A Stochastic Approach for Near Real-Time Estimation Using GNSS-Reflectometry

Global Navigation Satellite System Reflectometry (GNSS-R) has established itself as a versatile remote sensing method applicable to various environmental monitoring tasks, including the water level measurements. In this paper, we propose a novel stochastic approach to estimate water levels in near real-time using GNSS-R. By integrating GNSS signal-to-noise ratio (SNR) measurements with a priori tidal constituent data, our methodology enhances the accuracy and efficiency of water level monitoring. The paper begins with an introduction to the evolution of GNSS-R as a remote sensing tool, with a specific focus on its applications in water level monitoring. By analyzing SNR data, GNSS-R enables the measurement of water surfaces surrounding a GNSS receiver, making it a tool for a coastal monitoring.
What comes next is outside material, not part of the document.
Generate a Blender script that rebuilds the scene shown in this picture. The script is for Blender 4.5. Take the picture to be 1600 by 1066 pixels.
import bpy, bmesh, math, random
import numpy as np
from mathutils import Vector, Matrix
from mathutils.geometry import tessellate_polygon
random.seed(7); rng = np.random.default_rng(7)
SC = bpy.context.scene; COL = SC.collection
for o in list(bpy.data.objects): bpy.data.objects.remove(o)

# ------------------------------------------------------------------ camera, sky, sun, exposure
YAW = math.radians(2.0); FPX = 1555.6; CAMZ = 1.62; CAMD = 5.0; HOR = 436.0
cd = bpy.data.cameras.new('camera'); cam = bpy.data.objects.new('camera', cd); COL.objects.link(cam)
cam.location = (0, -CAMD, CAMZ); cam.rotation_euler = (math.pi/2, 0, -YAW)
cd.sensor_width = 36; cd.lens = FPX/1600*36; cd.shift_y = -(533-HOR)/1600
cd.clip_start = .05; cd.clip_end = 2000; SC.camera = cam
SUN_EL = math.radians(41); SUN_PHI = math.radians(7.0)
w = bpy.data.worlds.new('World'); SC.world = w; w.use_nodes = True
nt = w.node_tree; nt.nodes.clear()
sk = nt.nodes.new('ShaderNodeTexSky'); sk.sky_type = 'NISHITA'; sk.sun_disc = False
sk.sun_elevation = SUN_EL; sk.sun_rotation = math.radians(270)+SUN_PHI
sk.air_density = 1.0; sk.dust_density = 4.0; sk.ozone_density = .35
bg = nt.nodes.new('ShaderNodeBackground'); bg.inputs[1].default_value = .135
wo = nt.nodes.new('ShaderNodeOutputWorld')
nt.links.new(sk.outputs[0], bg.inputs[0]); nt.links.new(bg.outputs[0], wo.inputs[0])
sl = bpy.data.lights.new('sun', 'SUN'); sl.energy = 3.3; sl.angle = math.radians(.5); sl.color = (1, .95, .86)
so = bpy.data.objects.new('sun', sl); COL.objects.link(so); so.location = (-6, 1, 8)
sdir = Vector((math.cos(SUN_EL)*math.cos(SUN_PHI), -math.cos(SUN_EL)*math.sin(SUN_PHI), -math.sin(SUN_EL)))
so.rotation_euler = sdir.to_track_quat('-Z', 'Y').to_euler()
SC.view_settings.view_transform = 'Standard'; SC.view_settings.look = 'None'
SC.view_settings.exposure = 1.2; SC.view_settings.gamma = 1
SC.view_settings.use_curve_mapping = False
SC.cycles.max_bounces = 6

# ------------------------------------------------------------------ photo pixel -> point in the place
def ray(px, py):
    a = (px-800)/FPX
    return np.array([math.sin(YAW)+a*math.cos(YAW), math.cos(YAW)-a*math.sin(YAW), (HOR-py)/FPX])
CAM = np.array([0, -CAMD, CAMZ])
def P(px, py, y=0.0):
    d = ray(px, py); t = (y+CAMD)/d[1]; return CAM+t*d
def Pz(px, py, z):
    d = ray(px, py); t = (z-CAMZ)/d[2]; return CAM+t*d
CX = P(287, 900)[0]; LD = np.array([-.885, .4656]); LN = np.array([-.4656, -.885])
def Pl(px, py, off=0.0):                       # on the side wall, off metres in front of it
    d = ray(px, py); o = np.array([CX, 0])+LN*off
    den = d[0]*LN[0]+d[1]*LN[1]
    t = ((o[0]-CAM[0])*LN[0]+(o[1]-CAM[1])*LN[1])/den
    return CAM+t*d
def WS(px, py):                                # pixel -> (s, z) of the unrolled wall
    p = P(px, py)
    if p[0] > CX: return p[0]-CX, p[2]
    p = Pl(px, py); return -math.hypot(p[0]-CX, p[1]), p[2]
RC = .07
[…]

Our study addresses the primary objective of estimating water levels in near real-time, leveraging the GNSS-R technique. To achieve this, we apply a stochastic model to fuse GNSS SNR measurements with tidal constituents. This integration not only enhances the precision of water level estimations but also simplified the monitoring process. The outcomes of this research hold significant promise for a range of hydrological and environmental applications. By advancing the capabilities of GNSS-R in water level estimation, our stochastic approach contributes to more accurate and timely data for researchers and professionals in the GNSS-R field. Ultimately, this research lays the foundation for improved water resource management and informed decision-making in the face of evolving environmental challenges.